16.2.3 No party shall use any other party's confidential information for any purpose other than to exercise its rights and perform its obligations under or in connection with the Contract.

16.3 Severability. If any provision or part-provision of these Conditions, any Contract is or becomes invalid, illegal or unenforceable, it shall be deemed modified to the minimum extent necessary to make it valid, legal and enforceable. If such modification is not possible, the relevant provision or part-provision shall be deemed deleted. Any modification to or deletion of a provision or part-provision under this clause shall not affect the validity and enforceability of the rest of these Conditions or the  Contract, as applicable .

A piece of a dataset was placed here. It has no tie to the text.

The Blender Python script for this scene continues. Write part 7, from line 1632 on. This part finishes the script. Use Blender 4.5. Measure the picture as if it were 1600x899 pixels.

16.4  Waiver. Any waiver of the Seller’s right or remedy under the Contract or law is only effective if given in writing and shall not be deemed a waiver of any subsequent breach or default.

16.5  Third party rights. A person who is not a party to the Contract between the Seller and the Customer shall not have any rights to enforce its terms.

16.6 Variation. Except as set out in these Conditions, no variation of the Contract, including the introduction of any additional terms and conditions, shall be effective unless it is in writing (which for the purposes of this clause shall not include email) and signed by the Seller.

16.7 Governing law. The Contract, including these Conditions, any Order or Sales Confirmation and any dispute or claim arising out of or in connection with then or their subject matter or formation (including non-contractual disputes or claims), shall be governed by, and construed in accordance with the law of England and Wales.

16.8  Jurisdiction. Each party irrevocably agrees that the courts of England and Wales shall have exclusive jurisdiction to settle any dispute or claim arising out of or in connection with the Contract, these Conditions, the Order and any Sales Confirmation or their subject matter or formation (including non-contractual disputes or claims).